In history, there has always been an interesting list of “lasts.” By “lasts” I am referring to situations or things that have met with finality. You know – the end. La fin. El final. La fine.
For example, in 1786, the last person to be burned at the stake in England was Phoebe Harrius. She was convicted of creating fake currency, and was executed outside Newgate Prison in England. Her crime was considered high treason at the time. In 1912, the last medals made entirely out of gold were given at the Olympics that year in Stockholm, Sweden. And who can forget perhaps the most famous ‘lasts’ of all time: the last supper of Jesus Christ.
Not all ‘lasts’ are so grim or unfortunate, however.
For instance –in 1712, Jane Wenham was tried in what is known to be the last witchcraft trial in England. To her joy, she was found innocent. In 1991, the 75-year reign of Communism in the Soviet Union breathed its last breath. And on his death bed, Thomas Edison’s last words were “It’s very beautiful over there.” What he actually was referring to, we may never know. But his words serve as a calming reassurance nonetheless.
It is with this mini-recollection of ‘lasts’ that I proudly, yet bittersweet-ly, call to mind my own “last 25 days… in Los Angeles.” But first, I must state a few important disclaimers: 1) My life, in no way or form, can come nearly as close to being noteworthy as the aforementioned ‘lasts.’ And, 2) When referring to my “last 25 days… in Los Angeles,” I am not calling to mind the past 25 days, but the 25 days that are to commence starting tomorrow (June 30th). Yes, my friends, I am officially East Coast bound!

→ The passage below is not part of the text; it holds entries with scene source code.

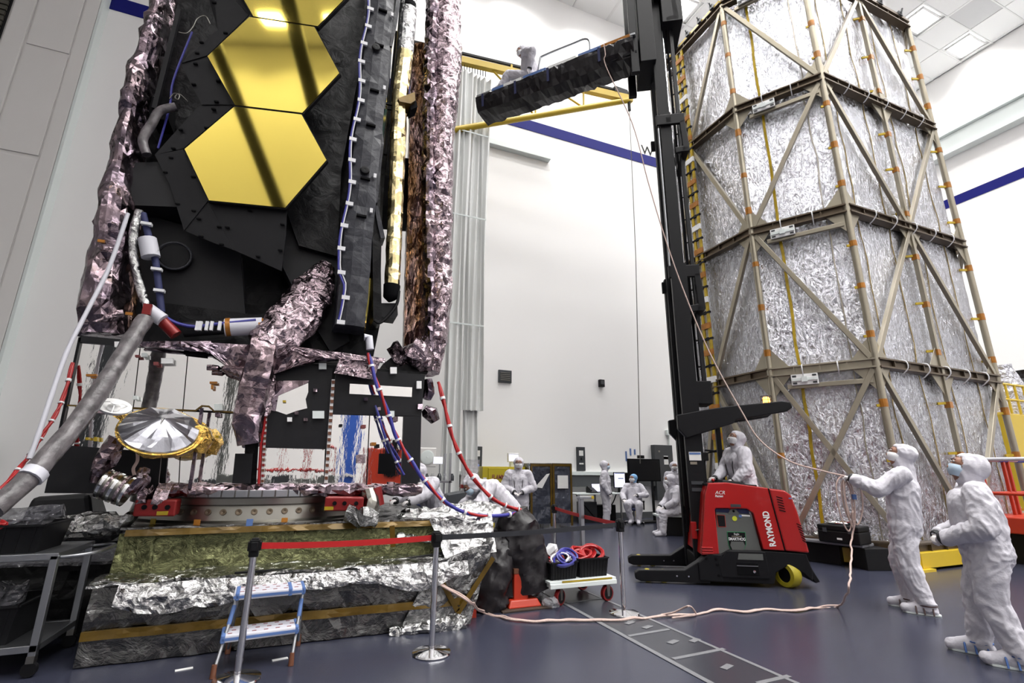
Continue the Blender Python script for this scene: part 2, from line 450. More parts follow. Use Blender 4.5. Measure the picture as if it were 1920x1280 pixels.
# ================================================================== the room
YW, XR, XL, YF, ZC = 14.6, 28.15, -20.0, -15.0, 21.4
struct(obj('floor', MB().box(((XL + XR) / 2, (YF + YW) / 2, -0.1), (XR - XL + 1, YW - YF + 1, 0.2)), 'floor'))
wb = struct(obj('wall_back', MB().box(((XL + XR) / 2, YW + 0.15, ZC / 2), (XR - XL + 0.6, 0.3, ZC)), 'wall'))
wr = struct(obj('wall_right', MB().box((XR + 0.15, (YF + YW) / 2, ZC / 2), (0.3, YW - YF, ZC)), 'wall'))
wl = struct(obj('wall_left', MB().box((XL - 0.15, (YF + YW) / 2, ZC / 2), (0.3, YW - YF, ZC)), 'wall_grey'))
wf = struct(obj('wall_front', MB().box(((XL + XR) / 2, YF - 0.15, ZC / 2), (XR - XL + 0.6, 0.3, ZC)), 'wall'))
ceil_o = struct(obj('ceiling', MB().box(((XL + XR) / 2, (YF + YW) / 2, ZC + 0.2), (XR - XL + 0.6, YW - YF + 0.6, 0.2)), 'ceiling'))
# ceiling grid: bars, tiles and filter grilles (tiles in view are built one by one)
TX, TY = 1.75, 1.22
nx0, nx1 = int((XL) / TX), int(XR / TX)
bars = MB()
for i in range(int(XL / TX), int(XR / TX) + 1):
    bars.box((i * TX, (YF + YW) / 2, ZC - 0.005), (0.10 if i % 2 == 0 else 0.05, YW - YF, 0.05))
for j in range(int(YF / TY), int(YW / TY) + 1):
    bars.box(((XL + XR) / 2, j * TY, ZC - 0.003), (XR - XL, 0.05, 0.05))
bar_o = obj('grid_bar', bars, 'tbar', ceil_o); bar_o['kind'] = 'stuff'
lamps = set()
for i in range(-12, 16):
    for j in range(-12, 12):
        if (i % 2 == 1) and (j % 3 == 1): lamps.add((i, j))
tile_me = {}
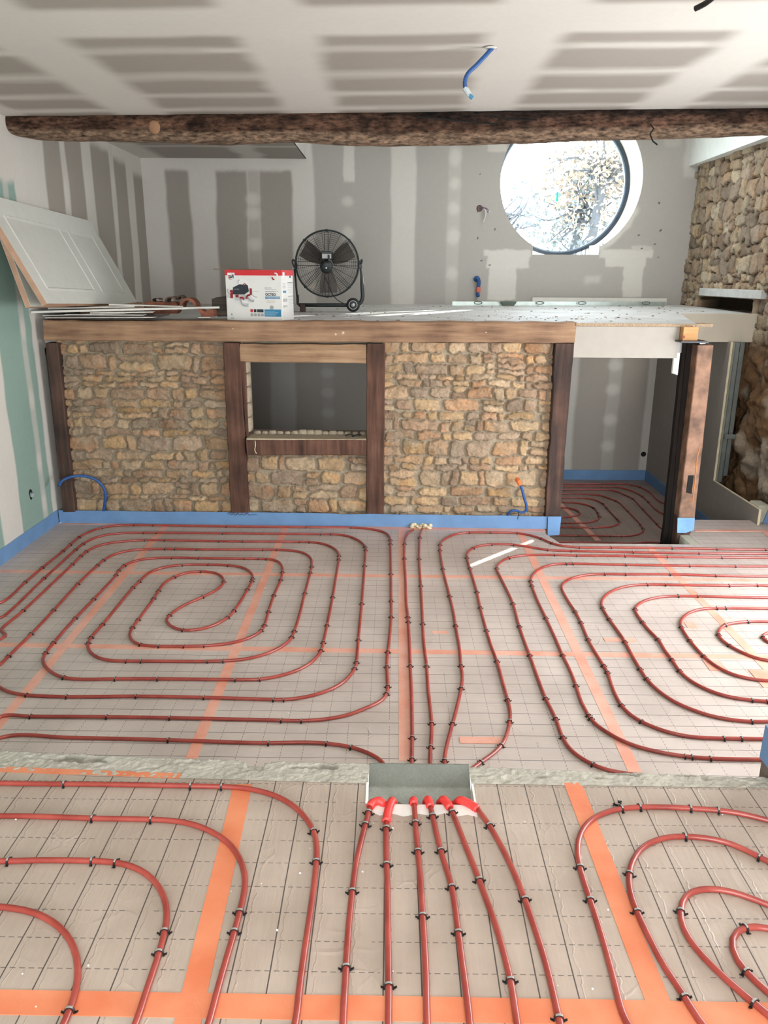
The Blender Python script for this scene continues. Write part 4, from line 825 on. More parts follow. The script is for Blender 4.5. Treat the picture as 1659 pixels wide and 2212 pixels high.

I’ve spent the last 4.5 years in the Los Angeles area, and I’ve seriously had the best time. I still remember leaving the East Coast out of boredom. At the time, I guess I was looking for some kind of challenge in my life. I was tired of the mundane routine of going to work with the rest of the Metro DC work-force, marching in and out of government buildings doing government-related things. My solace truly came on the weekends with the endless list of bars and lounges to hit up, or new restaurants to try. But after a while, even that scene lost its luster in my eyes. So in an attempt to spring for the unexpected, I decided – whole-heartedly – that I was going to move to the West Coast. In no time, I was L.A.-bound.
From L.A. ... (photo from Walter Daley's Blog)
The past four years have been amazingly fulfilling. I can almost equate my experience to spending 4+ years in college all over again, only this time I wasn’t limited to the confines of campus dormitories and/or dining hall food. I had to make-do for myself, with my family being on the other side of the country. I can honestly say that moving was probably one of the best things I could’ve done for myself, and now I find myself at another cross-roads with my move back to the East Coast becoming more and more real each day.
Back to D.C. (photo from Social Times)
It’s a little ironic and weird that the company I work for decided to uproot itself from Beverly Hills, and move to the suburbs of the Metro DC area. And I still have mixed emotions about it. First off, I am not mentally prepared to leave SoCal just yet. I even had my mind set on hanging out here for at least another five years or so. But with this crumbling economy came wear and tear, especially in California where jobs seem to be scarce. With the corporate move came a restructuring process that inevitably opened the doors to lay-offs and an ultimate change in the guard. The department that I worked for was, and still is, left in limbo – and I got fed-up with the lack of control over my life that was slowly, but surely, creeping up on me. At the same time, however, I am only half a year away from being fully-vested in my company, which I’ve grown to appreciate more so than any of the other companies that I’ve worked for in the past, and I wanted to somehow capitalize on that. So with the re-org in place, I made sure to apply for a position that would keep me in the company (guaranteeing employment –at least for the time being). Thankfully, I found a position that I was interested in, and lucky enough for me it is in a department that I actually want to grow in. Couple the fact that the company is moving me back home makes the over-all experience a pretty sweet deal; it makes absolute sense.
I figure that I owe it to myself to see where this opportunity can lead me. If it means being at home for a couple of years, or eventually heading out to another metropolitan area – it’s all relative at this point. I’ve moved once before, and I know I can do it again. And, if the cards work in my favor, I just may end up back in Santa Monica someday ---a place that I’ve come to love as my second home.
And so the beginning of my last 25 days in Los Angeles begins, and it I am hoping to get in as much of what I love about L.A. as I can before I head back to DC.